Damsons are excellent too. Hardier than plums they can create a fruitful windbreak up to 4-5m high. Like most stone fruit they’ll require a soil with a high pH so consider adding some general-purpose fertiliser to the planting hole and a bit of lime.

Other fruiting trees such as crab apple and quince also work well. Crab apples offer pretty, pink-budded blossom and white flowers before the fruit. The miniature apples can be made into jelly or mixed with other apples for juicing.

Chanomoles forms of quince form a dense hedge. Pink Lady has superb colour and tiny yellow fruits, which make lovely jellies and jams, or pies and crumbles when combined with other fruit.

In the semi shade of a hedge it is possible to grow raspberries and gooseberries, and redcurrants and black currants grow well as a hedge, thought the crop tends to be smaller. Loganberries are good option as they trail over a large distance, as are cultivated forms of blackberries.

Or you could go nuts! As mixed or single species hedges, hazels have a lot to offer.
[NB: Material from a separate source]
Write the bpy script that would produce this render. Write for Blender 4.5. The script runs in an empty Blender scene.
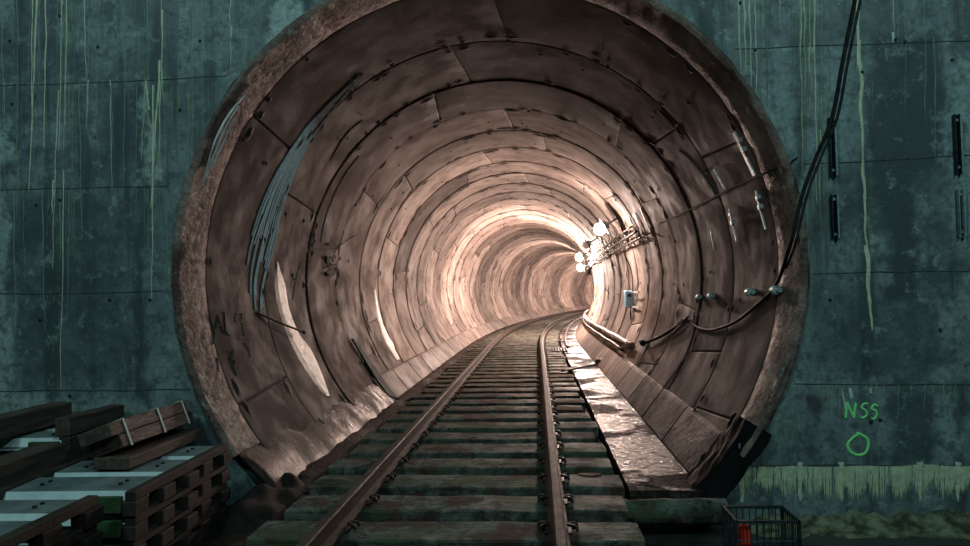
import bpy, bmesh, math, random
from mathutils import Vector, Matrix, noise
random.seed(7)
R_ = math.radians
sc = bpy.context.scene
COL = sc.collection
# ------------------------------------------------------------------ camera
F = 700.0
CAM = Vector((0.49, -6.1, 1.68))
YAW, PITCH, ROLL = R_(4.17), R_(1.76), R_(1.15)
CROT = (Matrix.Rotation(YAW, 3, 'Z') @ Matrix.Rotation(math.pi/2 + PITCH, 3, 'X') @ Matrix.Rotation(-ROLL, 3, 'Z'))
cd = bpy.data.cameras.new('camera'); cd.sensor_width = 36; cd.lens = F/970*36; cd.clip_start = .05; cd.clip_end = 300
cam = bpy.data.objects.new('camera', cd); COL.objects.link(cam)
cam.matrix_world = Matrix.Translation(CAM) @ CROT.to_4x4()
sc.camera = cam
def ray(px, py):
    return (CROT @ Vector(((px-485)/F, (273-py)/F, -1))).normalized()
def atY(px, py, Y=0.0):
    d = ray(px, py); return CAM + d*((Y-CAM.y)/d.y)
def atZ(px, py, Z=0.0):
    d = ray(px, py); return CAM + d*((Z-CAM.z)/d.z)
# ------------------------------------------------------------------ tunnel frame
CZ, RR, Y0, RC = 1.92, 2.70, 15.0, 165.0
def fr(s):
    if s <= Y0: return Vector((0, s, 0)), Vector((1, 0, 0)), Vector((0, 1, 0))
    a = (s-Y0)/RC
    n = Vector((math.cos(a), -math.sin(a), 0)); t = Vector((math.sin(a), math.cos(a), 0))
    return Vector((RC, Y0, 0)) - n*RC, n, t
def at(s, u, z):
    c, n, t = fr(s); p = c + n*u; p.z = z; return p
S_END = 84.0
rings = []; _s = .42
while _s < S_END: rings.append((_s, _s+1.5)); _s += 1.5
RPAR = []
for _i in range(len(rings)):
    _r = random.Random(100+_i); RPAR.append((_r.uniform(-.010, .010), _r.uniform(.002, .020), _r.uniform(.1, .9)))
def rad(s):
    i = int((s-.42)//1.5)
    if s < .42: return RR-.01
    i = min(i, len(rings)-1); return RR + RPAR[i][0] + RPAR[i][1]*((s-rings[i][0])/1.5-.5)
def onring(s, deg, r=RR):
    return at(s, r*math.cos(R_(deg)), CZ + r*math.sin(R_(deg)))
def inv(p):
    if p.y < Y0: return p.y, p.x
    dx, dy = p.x-RC, p.y-Y0
    return Y0 + RC*math.atan2(dy, -dx), RC - math.hypot(dx, dy)
def hit(px, py, r=RR):                       # where a sight line meets the lining
    d = ray(px, py); t = 5.9/d.y
    for _ in range(4000):
        p = CAM + d*t; s, u = inv(p)
        if math.hypot(u, p.z-CZ) >= r: break
        t += .02
    return p
def axis_n(p):                               # direction from the lining to the tunnel axis
    s, u = inv(p); c = at(s, 0, CZ); return (c-p).normalized()
# ------------------------------------------------------------------ object helpers
def tag(o, label=None, cat=None, group=None, kind=None):
    if label: o['label'] = label
    if cat: o['category'] = cat
    if group: o['group'] = group
    if kind: o['kind'] = kind
    return o
def link(name, bm, m, parent=None, smooth=False, auto=None):
    me = bpy.data.meshes.new(name); bmesh.ops.recalc_face_normals(bm, faces=bm.faces); bm.to_mesh(me); bm.free()
    for mm in (m if isinstance(m, (list, tuple)) else [m]): me.materials.append(mm)
    if smooth or auto is not None:
        me.polygons.foreach_set('use_smooth', [True]*len(me.polygons))
        if auto is not None: me.set_sharp_from_angle(angle=R_(auto))
    o = bpy.data.objects.new(name, me); COL.objects.link(o)
    if parent: o.parent = parent
    return o
def empty(name, loc=(0,0,0), rot=(0,0,0)):
    o = bpy.data.objects.new(name, None); o.empty_display_size = .1; o.location = loc; o.rotation_euler = rot
    COL.objects.link(o); return o
def copy_tree(o, parent=None):
    c = o.copy(); COL.objects.link(c)
    if parent is not None: c.parent = parent
    for ch in list(o.children): copy_tree(ch, c)
    return c
def box(bm, lo, hi, bevel=0.0, mat=None):
    lo, hi = Vector(lo), Vector(hi)
    r = bmesh.ops.create_cube(bm, size=1); vs = r['verts']
    for v in vs:
        v.co = Vector(((lo[i]+hi[i])/2 + v.co[i]*(hi[i]-lo[i]) for i in range(3)))
    if bevel:
        es = list({e for v in vs for e in v.link_edges})
        r2 = bmesh.ops.bevel(bm, geom=es, offset=bevel, segments=1, affect='EDGES'); vs = list({v for f in r2['faces'] for v in f.verts})
    if mat is not None:
        for v in vs: v.co = mat @ v.co
    return vs
def B(): return bmesh.new()
def tube(bm, pts, r, n=8, closed_ends=True):
    pts = [Vector(p) for p in pts]; rings = []; up = Vector((0,0,1))
    rad = r if isinstance(r, (list, tuple)) else [r]*len(pts)
    for i, p in enumerate(pts):
        a = pts[max(i-1,0)]; b = pts[min(i+1,len(pts)-1)]; t = (b-a).normalized()
        ref = up if abs(t.z) < .95 else Vector((0,1,0))
        s = t.cross(ref).normalized(); w = s.cross(t)
        rings.append([bm.verts.new(p + (s*math.cos(k*2*math.pi/n) + w*math.sin(k*2*math.pi/n))*rad[i]) for k in range(n)])
    for a, b in zip(rings, rings[1:]):
        for k in range(n): bm.faces.new((a[k], a[(k+1)%n], b[(k+1)%n], b[k]))
    if closed_ends: bm.faces.new(rings[0][::-1]); bm.faces.new(rings[-1])
def smooth_path(pts, per=6):
    pts = [Vector(p) for p in pts]; P = [pts[0]*2-pts[1]] + pts + [pts[-1]*2-pts[-2]]; out = []
    for i in range(1, len(P)-2):
        p0,p1,p2,p3 = P[i-1:i+3]
        for k in range(per):
            t = k/per
            out.append(.5*((2*p1)+(p2-p0)*t+(2*p0-5*p1+4*p2-p3)*t*t+(3*p1-p0-3*p2+p3)*t**3))
    out.append(pts[-1]); return out
def cyl(bm, p0, p1, r, n=12, r2=None): tube(bm, [p0, p1], [r, r2 if r2 else r], n)
def ridge(bm, pts, ws, nrm, h=.004):         # a low ridge of something that ran down and dried on a surface
    pts = [Vector(p) for p in pts]; prev = None
    for i, p in enumerate(pts):
        a = pts[max(i-1,0)]; b = pts[min(i+1,len(pts)-1)]; t = (b-a).normalized()
        n = nrm(p) if callable(nrm) else nrm
        s = t.cross(n).normalized(); w = ws[i] if isinstance(ws, (list, tuple)) else ws
        row = [bm.verts.new(p - s*w/2 - n*.002), bm.verts.new(p + n*h), bm.verts.new(p + s*w/2 - n*.002)]
        if prev:
            for k in range(2): bm.faces.new((prev[k], prev[k+1], row[k+1], row[k]))
        prev = row
def patch(bm, A, Bp, nrm, h=.012, m=4):
    A, Bp = smooth_path(A, 4), smooth_path(Bp, 4)      # a crust between two outlines on a surface
    prev = None
    for a, b in zip(A, Bp):
        n = nrm((a+b)/2) if callable(nrm) else nrm
        row = []
        for k in range(m+1):
            p = a.lerp(b, k/m); q = hit_snap(p) if callable(nrm) else p
            nn = nrm(q) if callable(nrm) else nrm
            row.append(bm.verts.new(q + nn*(h*(1 if 0 < k < m else -.4))))
        if prev:
            for k in range(m): bm.faces.new((prev[k], prev[k+1], row[k+1], row[k]))
        prev = row
def hit_snap(p):
    s, u = inv(p); d = math.hypot(u, p.z-CZ); r = rad(s)-.004; return at(s, u/d*r, CZ+(p.z-CZ)/d*r)
# ------------------------------------------------------------------ materials
class NT:
    def __init__(self, name):
        self.m = bpy.data.materials.new(name); self.m.use_nodes = True
        self.t = self.m.node_tree; self.b = self.t.nodes['Principled BSDF']
        self.tc = self.t.nodes.new('ShaderNodeTexCoord')
    def n(self, typ, ins=None, **kw):
        nd = self.t.nodes.new(typ)
        for k, v in kw.items(): setattr(nd, k, v)
        for k, v in (ins or {}).items():
            if hasattr(v, 'is_output') or isinstance(v, bpy.types.NodeSocket): self.t.links.new(v, nd.inputs[k])
            else: nd.inputs[k].default_value = v
        return nd
    def map(self, scale=(1,1,1), loc=(0,0,0), rot=(0,0,0)):
        return self.n('ShaderNodeMapping', {'Vector': self.tc.outputs['Object'], 'Scale': scale, 'Location': loc, 'Rotation': rot}).outputs[0]
    def noise(self, scale, detail=4, rough=.55, vec=None, dist=0):
        return self.n('ShaderNodeTexNoise', {'Vector': vec if vec else self.tc.outputs['Object'], 'Scale': scale, 'Detail': detail, 'Roughness': rough, 'Distortion': dist}).outputs[0]
    def ramp(self, fac, a, b, va=0., vb=1.):
        return self.n('ShaderNodeMapRange', {0: fac, 1: a, 2: b, 3: va, 4: vb}, interpolation_type='SMOOTHSTEP').outputs[0]
    def mix(self, fac, a, b, bt='MIX'):
        nd = self.n('ShaderNodeMix', data_type='RGBA', blend_type=bt)
        for i, v in ((0, fac), (6, a), (7, b)):
            if isinstance(v, bpy.types.NodeSocket): self.t.links.new(v, nd.inputs[i])
            elif i == 0: nd.inputs[0].default_value = v
            else: nd.inputs[i].default_value = (*v, 1)
        return nd.outputs[2]
    def math(self, op, a, b=0.):
        return self.n('ShaderNodeMath', {0: a, 1: b}, operation=op).outputs[0]
    def out(self, col=None, rough=None, bump=None, bs=.3, bd=.02, metal=None, spec=None):
        def put(k, v):
            if v is None: return
            if isinstance(v, bpy.types.NodeSocket): self.t.links.new(v, self.b.inputs[k])
            else: self.b.inputs[k].default_value = (*v, 1) if isinstance(v, tuple) else v
        put('Base Color', col); put('Roughness', rough); put('Metallic', metal); put('Specular IOR Level', spec)
        if bump is not None:
            bn = self.n('ShaderNodeBump', {'Height': bump, 'Strength': bs, 'Distance': bd}); self.t.links.new(bn.outputs[0], self.b.inputs['Normal'])
        return self.m
def simple(name, a, b, scale=8, r=(.5,.8), bs=.3, metal=0., bd=.01, stretch=(1,1,1)):
    t = NT(name); v = t.map(stretch); n1 = t.noise(scale, 6, .6, v); n2 = t.noise(scale*4, 4, .6, v)
    return t.out(t.mix(t.ramp(n1, .35, .65), a, b), t.ramp(n2, .3, .7, r[0], r[1]), n2, bs, bd, metal, .22)
M = {}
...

Lime green foliage, which turns orange in autumn, golden catkins and of course nuts. For a good harvest, ensure you don’t nip off the female flowers (which appear close to the catkins) when trimming.

 

Petal shaped perimeters

On many plants the flowers that precede the fruit can also be edible. Fuchsia splendens, for example, has a citrusy tang, while ‘Ballerina’ can reach up to 3m high.

And though elder is often grown for its berries, the flat, creamy flower heads also make a wonderful ‘champagne’. The plants have the benefit of being fast growing too, and can come into leaf as early as January.

As with all hedging, consider a dose of mycorrhizal fungi in the planting hole to get them off to a good start. Mulch in summer when the weather heats up and keep them well watered.

And the golden rule with any hedging is to plant as if they are fully grown specimens. Give them plenty of room to spread and they will reward you with lots of growth, and more importantly, lots to eat!